Amber Capital a déjà essayé à deux reprises d’avoir des représentants. La première fois, en 2018. La seconde fois, cette année. En mai, il a tenté une sorte de coup d’Etat en voulant révoquer la quasi-totalité du conseil et en faisant nommer des administrateurs indépendants. Cette fois, il prévoit, selon nos informations, de faire nommer des personnalités qui lui seraient rattachées. Joseph Oughourlian, le fondateur d’Amber Capital, souhaite y siéger en personne.
Si Vivendi et Amber Capital prétextent les résultats financiers, ils veulent surtout sortir de la situation de statu quo du groupe. Statu quo facilité par le pacte conclu en mai entre Arnaud Lagardère et Bernard Arnault. L’homme le plus riche d’Europe est censé acheter 25 % du holding personnel du fils de Jean-Luc Lagardère pour 80 millions d’euros, et donc entrer dans la commandite. L’accord annoncé en mai est censé être finalisé fin août ou début septembre. Vincent Bolloré avait déjà dénoncé cette alliance, le 15 juillet, alors que jusque là, chez Vivendi, on assurait que les deux hommes se respectaient, et qu’il ne s’agissait pas de lancer des hostilités contre le fondateur de LVMH. « Cela va se finir dans une guerre entre Bernard Arnault et Vincent Bolloré », analyse une source.
Dette personnelle
Grâce à Bernard Arnault, Arnaud Lagardère a desserré l’étreinte financière liée à sa dette personnelle, et s’est senti moins pressé de faire évoluer la gouvernance de son groupe. Ainsi, certains actionnaires, comme Amber Capital ou la Caisse des dépôts et consignations (CDC), ne cachent pas vouloir mettre fin à la commandite. Nicolas Sarkozy avait même promis à la CDC que la situation changerait.

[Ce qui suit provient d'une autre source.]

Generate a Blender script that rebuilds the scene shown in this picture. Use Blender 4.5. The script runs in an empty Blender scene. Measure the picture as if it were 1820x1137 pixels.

Selon nos informations, le banquier de Lagardère, Grégoire Chertok, associé-gérant de Rothschild, avait commencé à tâter le terrain à ce propos en contactant les uns et les autres. Dans l’entourage de Bernard Arnault, on s’attendait à ce qu’il y ait des négociations en ce sens. Mais lors des derniers résultats, Arnaud Lagardère, qui se voit rester encore vingt ans à la tête du groupe qui porte son nom mais dont il ne possède que 7,3 % du capital, a douché tous les espoirs. « J’ai toujours songé à changer la gouvernance. Mais ce n’est pas dans mes projets actuellement, tant que nous avons des actionnaires autour de nous qui ne partagent pas nos idées », a-t-il lancé, en forme de provocation.